* Dataset excerpt:
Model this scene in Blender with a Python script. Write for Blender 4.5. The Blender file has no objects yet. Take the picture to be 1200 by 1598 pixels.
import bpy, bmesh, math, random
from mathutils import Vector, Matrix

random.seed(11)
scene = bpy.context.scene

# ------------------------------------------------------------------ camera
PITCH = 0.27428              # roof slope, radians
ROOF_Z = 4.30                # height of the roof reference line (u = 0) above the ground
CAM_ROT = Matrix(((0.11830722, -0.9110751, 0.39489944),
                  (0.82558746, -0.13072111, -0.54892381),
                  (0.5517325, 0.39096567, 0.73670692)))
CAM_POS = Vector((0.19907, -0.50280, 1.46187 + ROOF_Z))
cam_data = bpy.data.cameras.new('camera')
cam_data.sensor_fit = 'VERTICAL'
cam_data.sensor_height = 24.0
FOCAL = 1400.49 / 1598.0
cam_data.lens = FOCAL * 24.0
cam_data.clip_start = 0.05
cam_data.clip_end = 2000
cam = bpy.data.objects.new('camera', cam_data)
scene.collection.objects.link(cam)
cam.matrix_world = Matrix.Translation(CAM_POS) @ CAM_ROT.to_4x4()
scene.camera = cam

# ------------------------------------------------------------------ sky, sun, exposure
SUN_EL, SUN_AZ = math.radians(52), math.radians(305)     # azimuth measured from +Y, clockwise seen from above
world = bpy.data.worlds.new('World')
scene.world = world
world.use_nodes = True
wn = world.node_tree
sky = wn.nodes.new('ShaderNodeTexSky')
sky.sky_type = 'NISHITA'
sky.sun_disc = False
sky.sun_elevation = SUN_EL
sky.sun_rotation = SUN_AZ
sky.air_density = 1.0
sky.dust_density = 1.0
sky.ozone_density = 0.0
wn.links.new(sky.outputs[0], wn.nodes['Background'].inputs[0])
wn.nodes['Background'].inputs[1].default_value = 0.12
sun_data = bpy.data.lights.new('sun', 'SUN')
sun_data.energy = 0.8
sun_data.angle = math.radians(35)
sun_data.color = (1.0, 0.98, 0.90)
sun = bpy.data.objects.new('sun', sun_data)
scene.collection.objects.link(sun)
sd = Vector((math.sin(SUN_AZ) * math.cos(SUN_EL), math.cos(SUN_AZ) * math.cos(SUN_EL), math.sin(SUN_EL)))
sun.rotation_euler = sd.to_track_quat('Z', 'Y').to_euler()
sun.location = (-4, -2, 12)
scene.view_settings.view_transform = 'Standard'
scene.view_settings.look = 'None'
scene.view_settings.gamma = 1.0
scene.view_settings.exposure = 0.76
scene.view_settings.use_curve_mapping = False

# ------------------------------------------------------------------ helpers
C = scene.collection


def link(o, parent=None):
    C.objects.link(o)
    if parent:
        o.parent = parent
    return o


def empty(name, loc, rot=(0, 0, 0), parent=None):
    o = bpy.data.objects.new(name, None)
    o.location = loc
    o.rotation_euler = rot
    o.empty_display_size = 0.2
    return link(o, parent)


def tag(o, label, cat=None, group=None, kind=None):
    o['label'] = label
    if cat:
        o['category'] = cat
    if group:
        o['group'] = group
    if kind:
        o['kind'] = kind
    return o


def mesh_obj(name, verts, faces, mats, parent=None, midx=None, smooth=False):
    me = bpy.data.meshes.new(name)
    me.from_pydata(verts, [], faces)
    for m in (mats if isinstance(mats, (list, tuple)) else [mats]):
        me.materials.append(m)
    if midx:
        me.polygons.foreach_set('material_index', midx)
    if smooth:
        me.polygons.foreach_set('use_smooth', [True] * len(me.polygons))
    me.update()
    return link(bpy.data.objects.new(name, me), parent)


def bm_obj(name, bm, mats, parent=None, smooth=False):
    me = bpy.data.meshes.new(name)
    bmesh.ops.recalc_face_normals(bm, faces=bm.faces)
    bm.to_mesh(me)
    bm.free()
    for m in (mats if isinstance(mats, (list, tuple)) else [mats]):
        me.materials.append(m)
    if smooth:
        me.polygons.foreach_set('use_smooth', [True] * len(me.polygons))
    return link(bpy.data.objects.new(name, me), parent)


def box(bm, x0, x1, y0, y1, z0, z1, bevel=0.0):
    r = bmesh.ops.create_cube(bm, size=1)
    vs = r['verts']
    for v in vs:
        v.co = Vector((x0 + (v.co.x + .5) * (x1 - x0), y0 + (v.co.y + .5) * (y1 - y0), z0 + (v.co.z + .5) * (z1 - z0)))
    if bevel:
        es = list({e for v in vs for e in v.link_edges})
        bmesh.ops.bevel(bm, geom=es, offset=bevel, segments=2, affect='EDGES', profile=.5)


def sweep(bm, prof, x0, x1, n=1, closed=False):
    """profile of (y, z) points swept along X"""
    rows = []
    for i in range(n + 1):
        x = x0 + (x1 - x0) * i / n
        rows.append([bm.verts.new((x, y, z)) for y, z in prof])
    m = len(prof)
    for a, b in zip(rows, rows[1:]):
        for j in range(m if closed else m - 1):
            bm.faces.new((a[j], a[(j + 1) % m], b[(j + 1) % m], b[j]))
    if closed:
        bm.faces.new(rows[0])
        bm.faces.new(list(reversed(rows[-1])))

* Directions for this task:
Write out, exactly and with nothing else, the lines of the listing above from its first line through the line with "scene = bpy.context.scene".

* Answer to this exercise:
Model this scene in Blender with a Python script. Write for Blender 4.5. The Blender file has no objects yet. Take the picture to be 1200 by 1598 pixels.
import bpy, bmesh, math, random
from mathutils import Vector, Matrix

random.seed(11)
scene = bpy.context.scene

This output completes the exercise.